The stock opened at 755 rupees, compared with its initial public offering price of 570 rupees. Analysts had expected the stock to list at a premium of 10% to 15%.

The benchmark index Nifty 50 was down 0.4%, while shares of Bharti Airtel, India's No.2 telecom operator by subscribers, were down 0.6%.

The billionaire Sunil Mittal-led Bharti Airtel owns 70% of Bharti Hexacom, which is the latest unit of a conglomerate to cash into investor appetite for public offerings as the stocks market hits record highs.

The Tata Group's Tata Technologies and JSW Group's JSW Infrastructure had strong debuts late last year.

So far this year, 64 Indian companies have gone public, raising $2.31 billion cumulatively, compared with 42 companies raising $170.6 million in the same period last year, according to LSEG data.

Bankers expect the momentum to persist amid rapid economic growth and expectations of political stability.

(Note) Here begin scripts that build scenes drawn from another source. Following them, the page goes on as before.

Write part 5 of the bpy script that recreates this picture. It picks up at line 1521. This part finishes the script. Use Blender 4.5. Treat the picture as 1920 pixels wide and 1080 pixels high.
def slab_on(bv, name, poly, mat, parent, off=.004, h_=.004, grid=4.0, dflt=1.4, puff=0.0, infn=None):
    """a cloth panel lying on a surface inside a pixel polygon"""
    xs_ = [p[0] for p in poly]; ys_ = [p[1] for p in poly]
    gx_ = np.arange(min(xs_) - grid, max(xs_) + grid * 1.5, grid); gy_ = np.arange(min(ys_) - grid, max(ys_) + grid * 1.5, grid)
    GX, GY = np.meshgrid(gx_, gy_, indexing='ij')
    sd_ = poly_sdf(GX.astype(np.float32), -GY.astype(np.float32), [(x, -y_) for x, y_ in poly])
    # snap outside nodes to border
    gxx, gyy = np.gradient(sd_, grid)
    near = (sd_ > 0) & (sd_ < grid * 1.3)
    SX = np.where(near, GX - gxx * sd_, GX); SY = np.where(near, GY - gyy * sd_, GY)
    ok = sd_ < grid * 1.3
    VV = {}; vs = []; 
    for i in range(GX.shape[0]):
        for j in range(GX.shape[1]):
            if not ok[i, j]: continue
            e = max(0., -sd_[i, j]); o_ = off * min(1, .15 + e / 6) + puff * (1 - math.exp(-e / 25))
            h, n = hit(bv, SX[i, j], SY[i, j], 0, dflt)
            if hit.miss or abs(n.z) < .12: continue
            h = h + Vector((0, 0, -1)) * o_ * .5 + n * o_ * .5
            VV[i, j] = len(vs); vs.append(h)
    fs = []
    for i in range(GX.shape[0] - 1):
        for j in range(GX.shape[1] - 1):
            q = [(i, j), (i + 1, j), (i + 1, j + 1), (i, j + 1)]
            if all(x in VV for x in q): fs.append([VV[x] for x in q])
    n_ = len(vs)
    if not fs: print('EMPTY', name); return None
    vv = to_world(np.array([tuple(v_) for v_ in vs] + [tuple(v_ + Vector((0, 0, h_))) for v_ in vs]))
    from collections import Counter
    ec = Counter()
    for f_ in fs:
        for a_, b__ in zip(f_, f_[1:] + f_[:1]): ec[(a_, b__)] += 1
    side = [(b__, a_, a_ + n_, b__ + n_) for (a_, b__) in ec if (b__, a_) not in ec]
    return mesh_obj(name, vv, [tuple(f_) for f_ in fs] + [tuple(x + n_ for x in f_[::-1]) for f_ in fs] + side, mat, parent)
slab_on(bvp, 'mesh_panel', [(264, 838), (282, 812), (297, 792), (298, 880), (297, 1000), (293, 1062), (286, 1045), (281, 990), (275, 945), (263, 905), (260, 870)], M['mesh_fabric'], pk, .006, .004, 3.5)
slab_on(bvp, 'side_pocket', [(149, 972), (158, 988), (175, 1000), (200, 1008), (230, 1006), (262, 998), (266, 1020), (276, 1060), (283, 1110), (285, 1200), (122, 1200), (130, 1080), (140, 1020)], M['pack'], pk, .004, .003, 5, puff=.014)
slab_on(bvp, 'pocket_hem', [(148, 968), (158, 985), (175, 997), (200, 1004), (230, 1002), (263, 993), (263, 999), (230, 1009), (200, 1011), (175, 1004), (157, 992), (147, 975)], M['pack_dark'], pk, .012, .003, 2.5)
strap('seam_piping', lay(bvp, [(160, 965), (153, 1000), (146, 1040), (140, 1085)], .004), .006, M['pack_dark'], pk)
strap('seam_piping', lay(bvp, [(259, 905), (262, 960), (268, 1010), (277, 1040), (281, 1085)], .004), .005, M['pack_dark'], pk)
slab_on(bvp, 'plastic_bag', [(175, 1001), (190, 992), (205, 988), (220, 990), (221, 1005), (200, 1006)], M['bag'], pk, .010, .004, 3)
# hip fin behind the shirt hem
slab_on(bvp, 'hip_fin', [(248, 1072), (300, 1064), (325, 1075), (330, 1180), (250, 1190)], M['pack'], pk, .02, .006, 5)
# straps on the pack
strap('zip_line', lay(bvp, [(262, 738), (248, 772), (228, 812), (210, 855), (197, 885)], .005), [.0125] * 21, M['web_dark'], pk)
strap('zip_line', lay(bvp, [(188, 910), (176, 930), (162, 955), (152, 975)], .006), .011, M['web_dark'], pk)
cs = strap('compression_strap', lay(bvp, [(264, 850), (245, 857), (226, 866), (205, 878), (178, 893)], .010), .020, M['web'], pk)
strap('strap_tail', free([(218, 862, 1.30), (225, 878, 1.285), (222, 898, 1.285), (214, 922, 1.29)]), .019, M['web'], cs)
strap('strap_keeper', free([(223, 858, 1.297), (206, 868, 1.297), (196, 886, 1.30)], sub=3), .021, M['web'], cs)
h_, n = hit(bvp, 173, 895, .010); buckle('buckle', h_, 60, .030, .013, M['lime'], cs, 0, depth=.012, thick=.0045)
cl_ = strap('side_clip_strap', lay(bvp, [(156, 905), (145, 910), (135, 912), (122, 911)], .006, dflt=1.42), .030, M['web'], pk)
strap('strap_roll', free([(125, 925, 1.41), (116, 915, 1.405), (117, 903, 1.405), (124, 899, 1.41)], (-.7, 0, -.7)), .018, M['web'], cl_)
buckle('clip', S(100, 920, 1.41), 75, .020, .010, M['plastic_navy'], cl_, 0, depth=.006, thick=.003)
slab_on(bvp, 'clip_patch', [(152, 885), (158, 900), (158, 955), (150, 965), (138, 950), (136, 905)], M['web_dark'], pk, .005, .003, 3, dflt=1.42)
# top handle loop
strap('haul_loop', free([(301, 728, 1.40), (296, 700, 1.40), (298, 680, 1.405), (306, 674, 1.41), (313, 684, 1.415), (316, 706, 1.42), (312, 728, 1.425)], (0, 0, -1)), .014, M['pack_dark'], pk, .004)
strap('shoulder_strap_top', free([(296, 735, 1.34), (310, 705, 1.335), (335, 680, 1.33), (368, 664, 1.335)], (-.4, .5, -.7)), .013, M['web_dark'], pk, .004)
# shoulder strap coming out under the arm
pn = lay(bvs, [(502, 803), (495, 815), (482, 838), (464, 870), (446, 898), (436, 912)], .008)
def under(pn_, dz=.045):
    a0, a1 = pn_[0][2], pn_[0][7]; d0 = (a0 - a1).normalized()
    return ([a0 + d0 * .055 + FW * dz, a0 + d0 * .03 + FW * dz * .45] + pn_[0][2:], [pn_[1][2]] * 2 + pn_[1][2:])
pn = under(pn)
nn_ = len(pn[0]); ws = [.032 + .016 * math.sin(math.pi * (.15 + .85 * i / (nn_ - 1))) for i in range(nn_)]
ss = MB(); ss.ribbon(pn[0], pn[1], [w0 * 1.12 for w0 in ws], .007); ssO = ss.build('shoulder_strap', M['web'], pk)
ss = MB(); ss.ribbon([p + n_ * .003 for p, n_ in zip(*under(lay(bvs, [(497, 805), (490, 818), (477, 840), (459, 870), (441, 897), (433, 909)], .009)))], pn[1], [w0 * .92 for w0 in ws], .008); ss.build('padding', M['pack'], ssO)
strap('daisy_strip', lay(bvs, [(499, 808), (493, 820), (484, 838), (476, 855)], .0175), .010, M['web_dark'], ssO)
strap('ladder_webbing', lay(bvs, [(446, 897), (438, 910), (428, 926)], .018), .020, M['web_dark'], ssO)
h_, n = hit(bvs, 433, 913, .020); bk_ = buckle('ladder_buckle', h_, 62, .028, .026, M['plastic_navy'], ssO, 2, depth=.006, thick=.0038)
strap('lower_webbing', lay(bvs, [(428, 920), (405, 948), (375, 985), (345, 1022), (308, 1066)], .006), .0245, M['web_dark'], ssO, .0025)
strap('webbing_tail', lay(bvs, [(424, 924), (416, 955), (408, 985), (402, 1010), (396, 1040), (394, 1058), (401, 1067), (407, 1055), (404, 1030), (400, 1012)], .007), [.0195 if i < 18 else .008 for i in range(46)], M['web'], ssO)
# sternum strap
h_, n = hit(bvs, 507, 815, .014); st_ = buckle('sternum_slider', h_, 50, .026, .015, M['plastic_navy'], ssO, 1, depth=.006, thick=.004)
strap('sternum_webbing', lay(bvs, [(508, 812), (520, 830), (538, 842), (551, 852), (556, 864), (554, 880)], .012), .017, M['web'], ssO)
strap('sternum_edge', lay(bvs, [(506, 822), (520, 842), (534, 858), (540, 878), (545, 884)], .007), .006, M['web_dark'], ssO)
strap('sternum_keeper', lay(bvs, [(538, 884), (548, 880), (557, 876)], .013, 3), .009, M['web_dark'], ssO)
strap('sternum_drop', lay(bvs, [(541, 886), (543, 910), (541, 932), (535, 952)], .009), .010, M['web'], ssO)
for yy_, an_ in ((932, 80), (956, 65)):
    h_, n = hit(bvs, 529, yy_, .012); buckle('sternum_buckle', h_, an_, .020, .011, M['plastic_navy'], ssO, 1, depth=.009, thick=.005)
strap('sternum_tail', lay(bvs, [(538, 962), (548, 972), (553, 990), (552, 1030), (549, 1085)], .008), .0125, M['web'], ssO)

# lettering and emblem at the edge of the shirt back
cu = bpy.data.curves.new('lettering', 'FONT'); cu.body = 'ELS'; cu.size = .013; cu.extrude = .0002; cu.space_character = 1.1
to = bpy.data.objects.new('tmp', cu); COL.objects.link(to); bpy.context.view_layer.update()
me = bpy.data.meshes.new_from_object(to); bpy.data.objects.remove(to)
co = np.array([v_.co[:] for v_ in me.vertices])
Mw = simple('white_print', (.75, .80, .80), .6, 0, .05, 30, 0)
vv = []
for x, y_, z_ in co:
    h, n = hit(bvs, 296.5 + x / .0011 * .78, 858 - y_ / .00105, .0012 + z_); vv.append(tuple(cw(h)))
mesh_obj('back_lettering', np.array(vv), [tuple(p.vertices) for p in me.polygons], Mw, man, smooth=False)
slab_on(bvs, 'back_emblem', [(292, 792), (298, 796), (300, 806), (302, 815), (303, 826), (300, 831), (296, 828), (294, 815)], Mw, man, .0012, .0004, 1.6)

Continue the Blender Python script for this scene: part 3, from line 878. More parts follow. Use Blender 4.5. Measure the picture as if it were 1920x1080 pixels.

While Bharti Airtel operates across India, Bharti Hexacom offers mobile, broadband and fixed-line telephone services under the "Airtel" brand in the northwestern state of Rajasthan and some parts of northeastern India.

The 42.75-billion rupee IPO was oversubscribed 29.88 times last week. Government-owned Telecommunications Consultants India sold half of its 30% stake in Bharti Hexacom in the IPO. The company itself did not issue fresh shares.